Sea Monsters & Windheads
Decorative full color example of Munster's map of the modern world.
This example is from the second woodblock, which includes the engraver David Kandel's initials. The map is richly embellished with sea monsters and 12 windheads.
The map first appeared in the 1550 edition of Munster's Cosmographia. The map is based upon a mix of information derived from Verrazano's explorations (1522-24) which mistook the Chesapeake for the Indian Ocean and Cartier's voyages (1534-35) up the St. Lawrence in search of the Northwest Passage. The west coast of America appears on the right side of the map. This is also the 1st map to name the Pacific Ocean (Mare Pacificum).
Munster is non-committal as to the continuity of North and South America, an unbroken Central America being implied but not clearly shown. Though unnamed, Terra Australis is present but small, only serving to form the Magellan Strait. All of North America is called Terra Florida. Munster here adds further to the current confusion over Taprobana and Ceylon, depicting a Sumatra-shaped Taprobana on the west side of the Indian subcontinent, and Java in the approximately correct size and position of Sri Lanka.
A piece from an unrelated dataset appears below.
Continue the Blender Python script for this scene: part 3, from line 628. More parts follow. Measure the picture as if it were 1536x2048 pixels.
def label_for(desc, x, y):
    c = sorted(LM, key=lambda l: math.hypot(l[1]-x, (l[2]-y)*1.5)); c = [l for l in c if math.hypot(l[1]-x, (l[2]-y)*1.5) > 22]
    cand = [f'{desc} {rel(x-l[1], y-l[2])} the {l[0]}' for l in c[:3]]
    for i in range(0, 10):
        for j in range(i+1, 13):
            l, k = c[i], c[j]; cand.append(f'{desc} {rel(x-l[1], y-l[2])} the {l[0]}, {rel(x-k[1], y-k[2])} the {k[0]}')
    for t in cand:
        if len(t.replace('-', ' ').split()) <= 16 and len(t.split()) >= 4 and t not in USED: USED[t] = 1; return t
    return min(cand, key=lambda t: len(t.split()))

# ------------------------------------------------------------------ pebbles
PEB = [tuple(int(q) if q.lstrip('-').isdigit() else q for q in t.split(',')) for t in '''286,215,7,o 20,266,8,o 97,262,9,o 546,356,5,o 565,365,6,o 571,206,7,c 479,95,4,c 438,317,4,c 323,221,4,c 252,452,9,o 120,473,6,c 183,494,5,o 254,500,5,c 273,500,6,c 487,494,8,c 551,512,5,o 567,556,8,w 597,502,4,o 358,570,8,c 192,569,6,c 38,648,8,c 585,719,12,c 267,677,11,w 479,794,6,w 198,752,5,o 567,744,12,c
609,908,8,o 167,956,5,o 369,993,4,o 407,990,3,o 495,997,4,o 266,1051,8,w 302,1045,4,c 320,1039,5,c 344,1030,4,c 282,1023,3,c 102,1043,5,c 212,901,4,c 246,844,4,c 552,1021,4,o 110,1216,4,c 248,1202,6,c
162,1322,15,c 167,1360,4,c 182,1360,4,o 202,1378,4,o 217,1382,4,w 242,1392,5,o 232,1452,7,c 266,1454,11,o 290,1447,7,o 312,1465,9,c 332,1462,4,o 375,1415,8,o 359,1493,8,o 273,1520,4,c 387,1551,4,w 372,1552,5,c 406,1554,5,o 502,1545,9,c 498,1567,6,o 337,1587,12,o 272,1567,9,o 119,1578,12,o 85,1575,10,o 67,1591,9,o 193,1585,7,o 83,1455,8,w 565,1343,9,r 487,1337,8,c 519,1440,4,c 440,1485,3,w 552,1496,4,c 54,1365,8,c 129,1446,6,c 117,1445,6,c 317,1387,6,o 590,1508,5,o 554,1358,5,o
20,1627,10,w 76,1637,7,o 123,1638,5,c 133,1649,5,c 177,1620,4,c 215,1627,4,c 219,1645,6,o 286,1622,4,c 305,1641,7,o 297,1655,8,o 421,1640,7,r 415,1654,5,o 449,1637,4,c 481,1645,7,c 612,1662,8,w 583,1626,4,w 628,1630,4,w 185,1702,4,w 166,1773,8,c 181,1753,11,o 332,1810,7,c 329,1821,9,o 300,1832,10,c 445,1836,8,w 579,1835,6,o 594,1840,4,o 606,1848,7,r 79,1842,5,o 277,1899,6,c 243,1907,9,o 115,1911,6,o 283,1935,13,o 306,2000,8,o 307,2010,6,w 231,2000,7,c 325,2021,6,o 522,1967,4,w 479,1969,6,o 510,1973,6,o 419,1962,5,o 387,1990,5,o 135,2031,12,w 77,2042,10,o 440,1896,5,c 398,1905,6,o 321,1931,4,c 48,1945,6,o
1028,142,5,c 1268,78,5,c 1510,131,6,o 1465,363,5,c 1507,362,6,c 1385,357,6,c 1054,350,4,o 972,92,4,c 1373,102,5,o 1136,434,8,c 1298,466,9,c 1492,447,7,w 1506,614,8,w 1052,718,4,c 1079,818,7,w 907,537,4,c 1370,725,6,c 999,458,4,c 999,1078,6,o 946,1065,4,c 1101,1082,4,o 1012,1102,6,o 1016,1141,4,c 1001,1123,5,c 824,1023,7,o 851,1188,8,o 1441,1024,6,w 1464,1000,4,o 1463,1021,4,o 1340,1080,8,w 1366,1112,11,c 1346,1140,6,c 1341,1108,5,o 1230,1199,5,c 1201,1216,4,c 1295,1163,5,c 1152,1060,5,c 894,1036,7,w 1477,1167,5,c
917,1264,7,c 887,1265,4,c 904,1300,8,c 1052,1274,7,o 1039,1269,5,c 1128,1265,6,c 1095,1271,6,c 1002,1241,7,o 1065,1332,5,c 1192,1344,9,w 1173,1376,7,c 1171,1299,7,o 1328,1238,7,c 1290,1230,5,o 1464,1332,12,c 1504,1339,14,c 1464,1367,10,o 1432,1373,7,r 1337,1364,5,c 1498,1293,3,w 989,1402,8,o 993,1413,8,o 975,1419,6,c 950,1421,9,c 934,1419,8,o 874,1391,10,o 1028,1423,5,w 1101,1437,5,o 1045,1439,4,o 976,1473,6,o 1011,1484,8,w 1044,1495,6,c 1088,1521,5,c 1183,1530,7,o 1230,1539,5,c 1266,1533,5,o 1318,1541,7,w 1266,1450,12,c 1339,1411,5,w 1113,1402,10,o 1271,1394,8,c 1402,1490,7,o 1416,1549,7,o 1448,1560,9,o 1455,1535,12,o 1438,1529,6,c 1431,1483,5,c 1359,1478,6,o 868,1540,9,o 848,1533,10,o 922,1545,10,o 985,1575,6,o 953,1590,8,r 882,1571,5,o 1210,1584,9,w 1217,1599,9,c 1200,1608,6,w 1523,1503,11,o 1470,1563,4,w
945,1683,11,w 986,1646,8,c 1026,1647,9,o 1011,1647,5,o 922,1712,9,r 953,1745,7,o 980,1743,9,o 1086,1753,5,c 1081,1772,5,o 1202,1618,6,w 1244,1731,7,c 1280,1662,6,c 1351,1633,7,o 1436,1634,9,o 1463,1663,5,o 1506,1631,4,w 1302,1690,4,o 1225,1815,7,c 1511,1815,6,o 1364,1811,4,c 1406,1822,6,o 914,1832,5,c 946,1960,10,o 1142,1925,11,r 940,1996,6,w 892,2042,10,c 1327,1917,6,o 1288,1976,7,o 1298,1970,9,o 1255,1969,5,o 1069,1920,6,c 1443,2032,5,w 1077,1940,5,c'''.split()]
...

Sebastian Münster (1488-1552) was a cosmographer and professor of Hebrew who taught at Tübingen, Heidelberg, and Basel. He settled in the latter in 1529 and died there, of plague, in 1552. Münster made himself the center of a large network of scholars from whom he obtained geographic descriptions, maps, and directions.
As a young man, Münster joined the Franciscan order, in which he became a priest. He then studied geography at Tübingen, graduating in 1518. He moved to Basel, where he published a Hebrew grammar, one of the first books in Hebrew published in Germany. In 1521 Münster moved again, to Heidelberg, where he continued to publish Hebrew texts and the first German-produced books in Aramaic. After converting to Protestantism in 1529, he took over the chair of Hebrew at Basel, where he published his main Hebrew work, a two-volume Old Testament with a Latin translation.
Münster published his first known map, a map of Germany, in 1525. Three years later, he released a treatise on sundials. In 1540, he published Geographia universalis vetus et nova, an updated edition of Ptolemy’s Geographia. In addition to the Ptolemaic maps, Münster added 21 modern maps. One of Münster’s innovations was to include one map for each continent, a concept that would influence Ortelius and other early atlas makers. The Geographia was reprinted in 1542, 1545, and 1552.
He is best known for his Cosmographia universalis, first published in 1544 and released in at least 35 editions by 1628. It was the first German-language description of the world and contained 471 woodcuts and 26 maps over six volumes. Many of the maps were taken from the Geographia and modified over time. The Cosmographia was widely used in the sixteenth and seventeenth centuries. The text, woodcuts, and maps all influenced geographical thought for generations.